Relying more heavily on analogs, the summer season does not offer much in the way of beneficial conditions across the majority of the country. Outside of the Southeast, conditions are likely to be very warm and dry on average for June, July and August. For those in the Plains that are likely to be in drought once the summer hits, we could be looking at another year of poor conditions in the Dakotas and Minnesota, and potentially worse for Nebraska and Kansas than last year.

Good rains in the Eastern Corn Belt during the spring may have to carry crops through their reproductive stages in the summer with more limited opportunities. There is also a risk of more regional drought developing east of the Mississippi River with less consistent and below-normal intensity with the showers. Of course, our confidence in that scenario is not large. And a big swing in the ocean temperatures is possible, which would ruin this forecast for sure. But that is what it looks like now with the information we have.


So, recapping some of the major points in the long-range forecast as an early look to the 2022 growing season, the Southern Plains look to be the area with the highest concern. That is especially true for hard-red winter wheat and livestock as the area deals with increasing drought from the winter right through summer.

The Central and Northern Plains are unlikely to see drought going away during spring, though drought is not as bad there now as it was a year ago outside of Montana. But warmer and drier conditions during the summer could hurt wheat, corn and soybean production yet again.
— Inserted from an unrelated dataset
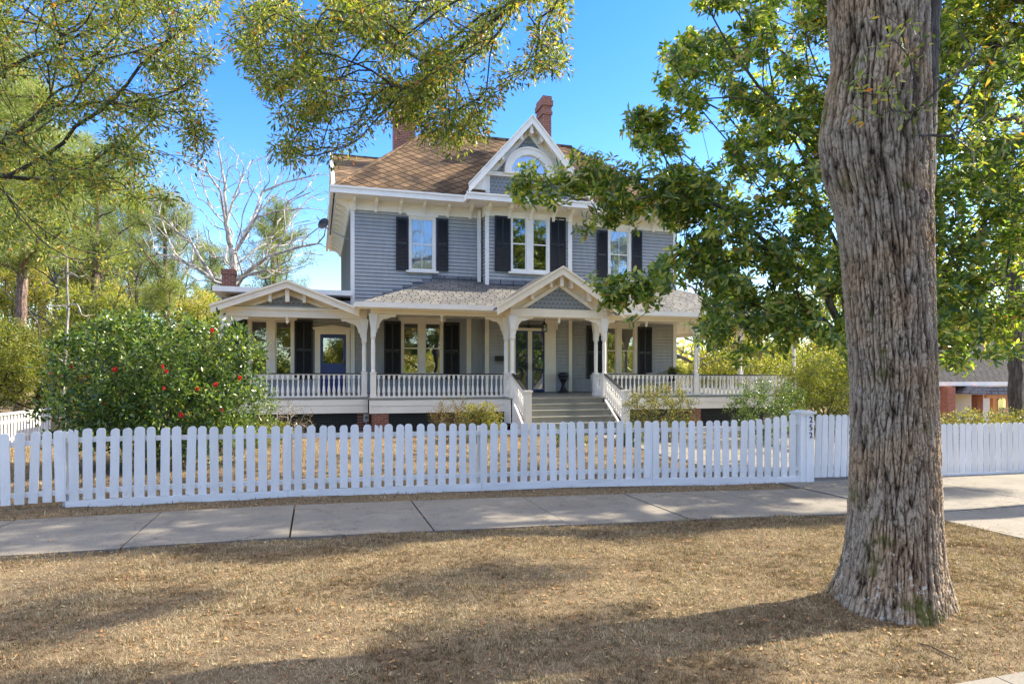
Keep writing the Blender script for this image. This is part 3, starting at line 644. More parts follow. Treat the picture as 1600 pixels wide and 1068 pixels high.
# ============================================================ THINGS ON THE HOUSE AND PORCH
xc, zc = XA(850.5, 22.4), ZA(850, 512, 22.4)
t = thing('porch_lantern', (xc, 22.4, zc), 'small black lantern hanging from the porch ceiling before the front door', 'lantern')
m = MB(); 
for a in (-.07, .07):
    for b in (-.07, .07): m.box(xc + a - .01, xc + a + .01, 22.4 + b - .01, 22.4 + b + .01, zc - .13, zc + .1)
m.box(xc - .085, xc + .085, 22.315, 22.485, zc - .15, zc - .13); m.lathe([(.13, zc + .1), (.10, zc + .13), (.03, zc + .2), (.012, zc + .24), (.012, 3.96)], xc, 22.4, 8); m.build('cage', M['iron'], t)
MB().box(xc - .065, xc + .065, 22.335, 22.465, zc - .128, zc + .098).build('glass', M['glass'], t)
# planter stand / cast iron urn seat
xc = XA(880, 22.9); z0 = deckz(22.9)
t = thing('iron_planter_stand', (xc, 22.9, z0), 'black cast iron pedestal stand beside the front door', 'planter stand')
m = MB(); m.lathe([(.20, z0 + .003), (.20, z0 + .04), (.14, z0 + .09), (.09, z0 + .2), (.07, z0 + .32), (.11, z0 + .42), (.16, z0 + .5), (.19, z0 + .58)], xc, 22.9, 12); m.build('pedestal', M['iron'], t, True)
m = MB(); m.lathe([(.19, z0 + .581), (.22, z0 + .64), (.21, z0 + .72), (.13, z0 + .76), (.02, z0 + .77)], xc, 22.9, 12); m.build('bowl', M['iron'], t, True)
# mail box
xa, xb, zb0, zb1 = XA(773, YW - .1), XA(786.5, YW - .1), ZA(780, 564.5, YW), ZA(780, 557.5, YW)
t = thing('mailbox', ((xa + xb) / 2, YB - .05, zb0), 'black letter box hung on the wall left of the front door', 'mailbox')
X = lambda p: XA(p, YB)
m = MB(); m.box(X(773), X(786), YB - .14, YB - .03, zb0, zb1 - .02); m.build('box', M['iron'], t); m = MB(); m.prism([(YB - .16, zb1 - .019), (YB - .03, zb1 - .019), (YB - .03, zb1 + .03)], 'x', X(772.7), X(786.3)); m.build('lid', M['iron'], t)
m = MB(); m.tube([(X(775), YB - .1, zb0), (X(775), YB - .14, zb0 - .07), (X(784), YB - .14, zb0 - .07), (X(784), YB - .1, zb0)], .008, 5); m.build('paper_hook', M['iron'], t)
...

In the Eastern Corn Belt, wetter conditions should leave springtime with ample moisture, but occasional cold shots and late frosts could push corn and soybean planting back a bit. Iowa and Minnesota seem to be on the drier side of those conditions. Soft-red winter wheat should have pretty good conditions, however. Then regional drought may start to show up in the summer that could put some of the crop areas in trouble going through reproduction and grain-fill.

The Pacific Northwest is still in drought, which is worse than last year at this time, but recent and forecast precipitation should bring soil moisture into a reasonably favorable spot for spring as winter wheat awakens from dormancy and spring wheat is planted. Drier conditions and a couple of hot spells could cause those early favorable conditions to decline through the summer for spring wheat, however.

The Delta region is a bit more uncertain than the others as models are not jiving with what we typically see during La Nina and drought that is there already is a concern if the models are wrong for spring. Conditions may turn out to be alright in the summer, though, as there is at least some signal for above-normal precipitation in the latter half of summer, just in time for soybean fill.

And the Southeast may be in the best shape overall. There is some limited drought there now, and outside of a possibly dry spring, conditions during the summer should be good for pastures and cotton.